America’s alliance relationships must be a means for advancing U.S. interests, not simply ends in themselves. The United States should maintain friendly relations and cooperate with our partners and formal allies alike, while recognizing the difference in our obligations to each and clearly defining where U.S. interests overlap and where they do not.
The United States has treaty commitments to defend a quarter of the world’s nations—over 1.4 billion people and more than four times America’s population. Amid growing economic constraints at home and rising multipolarity abroad, the U.S. will be increasingly overextended if it attempts to maintain its current footprint simultaneously across the Middle East, Europe, and Asia. Fortunately, our wealthy European allies are well-placed to take a greater role in their own security if they are not discouraged from doing so by U.S. policy choices. Given its existing obligations, America should avoid permanent new security commitments; particularly those that substantially increase the risk of conflict with nuclear-armed adversaries.

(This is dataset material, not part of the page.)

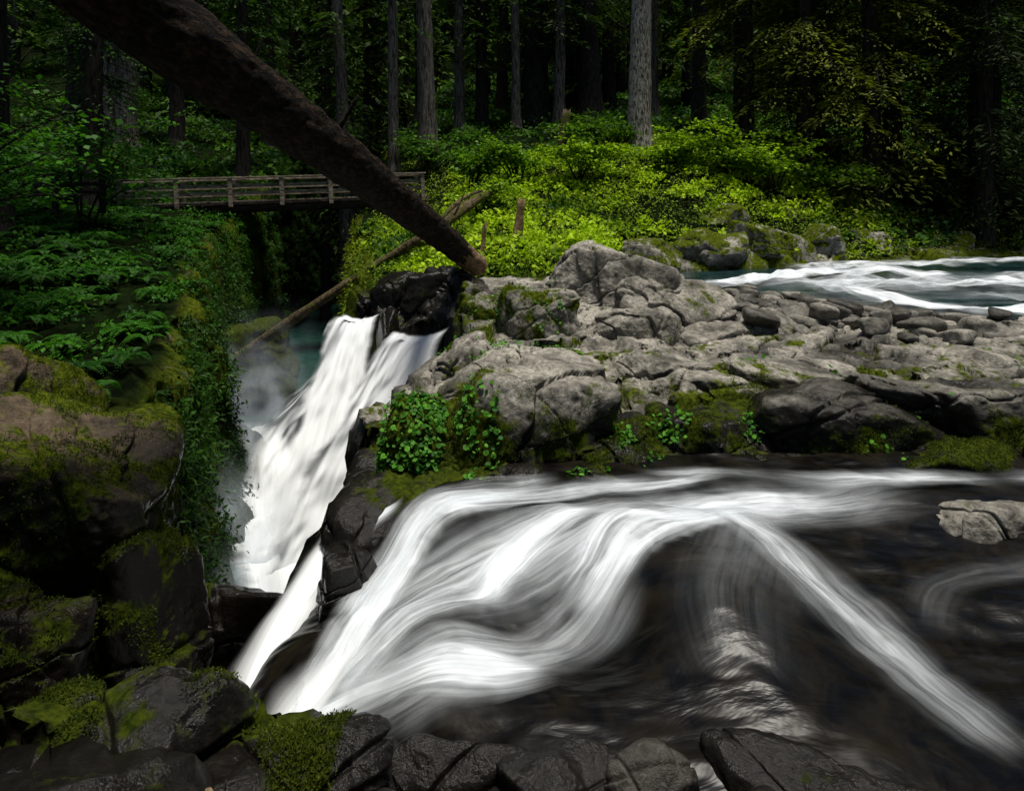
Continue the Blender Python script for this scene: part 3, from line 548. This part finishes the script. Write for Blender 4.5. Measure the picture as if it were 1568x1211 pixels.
def crown(bx,by,bz,H,cs,cr_,nb,nlb,size,ca,cb,rg,lean=(0,0),droop=.5,pw=.6,lw=.06):
    hs=cs+(H-cs)*rg.uniform(0,1,nb)**.9
    az=rg.uniform(0,2*math.pi,nb); f=(hs-cs)/(H-cs); L=cr_*np.clip(1-f,.05,1)**pw*rg.uniform(.6,1.1,nb)
    t=rg.uniform(.12,1,(nb,nlb))**.8; out=np.c_[np.cos(az),np.sin(az),np.zeros(nb)]; sd_=np.c_[-np.sin(az),np.cos(az),np.zeros(nb)]
    root=np.c_[bx+lean[0]*hs,by+lean[1]*hs,bz+hs]
    up=rg.uniform(-.05,.25,nb)
    lat=rg.normal(size=(nb,nlb))*.20*L[:,None]*(1.1-t*.6)
    z=(up*L)[:,None]*t-droop*L[:,None]*t*t-np.abs(lat)*.35-rg.uniform(0,.25,(nb,nlb))
    P=root[:,None]+out[:,None]*(L[:,None]*t)[...,None]+sd_[:,None]*lat[...,None]+np.array([0,0,1.])*z[...,None]
    D=out[:,None]*.8+sd_[:,None]*(np.sign(lat)*.9)[...,None]+np.array([0,0,-.45])+rg.normal(size=(nb,nlb,3))*.25
    P=P.reshape(-1,3);D=D.reshape(-1,3);n=len(P); l=size*rg.uniform(.6,1.4,n)
    V=leafV(P,D,np.array([0,0,1.])+rg.normal(size=(n,3))*.4,l,l*.34); C=tint(n,ca,cb,4,rg,.5+.7*fbm(P*.5,2,5))
    e=root+out*L[:,None]*.95+np.array([0,0,1.])*((up-droop*.9)*L)[:,None]
    V2=leafV(root,e-root,np.tile([0,0,1.],(nb,1)),np.linalg.norm(e-root,axis=1),lw); C2=np.full((len(V2),3),.010)
    V3=leafV(root,e-root,sd_,np.linalg.norm(e-root,axis=1),lw)
    V=np.r_[V,V2,V3];C=np.r_[C,C2,C2]; return V,np.arange(len(V)).reshape(-1,4),C
def conifer(x,y,H,r,cs,cr_,nb=60,nlb=50,size=.35,ca=(.004,.014,.003),cb=(.045,.095,.010),lean=(0,0),bark=None,seed=0,droop=.5,name='conifer_tree'):
    rg=np.random.default_rng(seed+900); z0=float(gz(np.array([x]),np.array([y]))[0])-.3
    t=np.linspace(0,1,40)**1.3; w=fbm(np.c_[t*3,t*0+seed,t*0],2,seed)
    path=np.c_[x+lean[0]*H*t+w*.12,y+lean[1]*H*t,z0+H*t]; rad=r*(1-t*.75)+r*.55*np.exp(-t*H/.7)
    V,F=tube(path,rad,18,.08,seed)
    parts=[(V,F,0,None)]
    cV,cF,cC=crown(x,y,z0,H,cs,cr_,nb,nlb,size,ca,cb,rg,lean,droop)
    parts.append((cV,cF,1,cC)); V,F,M,C=join(parts)
    return mk(name,V,F,[bark or M_bark,M_needle],M,C,attr='tint')
conifer(7.0,34.3,32,.66,14,3.5,60,50,seed=1,bark=M_barkp)
conifer(-9.6,38,34,.55,9,3.5,70,55,seed=2,lean=(-.05,0),bark=M_barkl); conifer(-6.7,36,30,.33,9,2.5,50,40,seed=3,lean=(-.02,0),bark=M_barkl); conifer(-5.0,38,34,.58,14,3,60,40,seed=4,lean=(-.035,0),bark=M_barkl)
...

PROMOTE EUROPEAN BURDEN-SHIFTING | Our European allies are wealthy and capable enough to afford to secure themselves against a Russia weakened by fierce Ukrainian resistance. Instead, substantial U.S deployments in Europe encourage allies like Germany to underinvest in their defense and pass the buck for their own regional security to U.S. troops and taxpayers. When limited U.S. assets and munitions are unnecessarily deployed to Europe, greater interests in Asia and elsewhere suffer.
AVOID RISKY PERMANENT SECURITY COMMITMENTS | America is already overstretched and currently suffering from rapidly depleting stockpiles of crucial munitions as it continues to aid Ukraine on an open-ended basis. The United States is not prepared for a major war and should avoid decisions that make one more likely.
TRANSPARENCY IN ALLIED BURDEN SHARING | Until 2004, Congress required the Department of Defense to submit annual allied burden sharing reports. These documents outlined what U.S. allies were spending on their own security as well as their defense capabilities investments.
TRANSFORM AMERICA’S ROLE IN NATO | The U.S. should continue close cooperation and maintain good relations with its European allies, while encouraging them to assume the primary burden for their own security. This will benefit both American and European security interests in the long-term. European capacity to deter a weakened Russia will free up U.S. resources better used elsewhere, such as in Asia.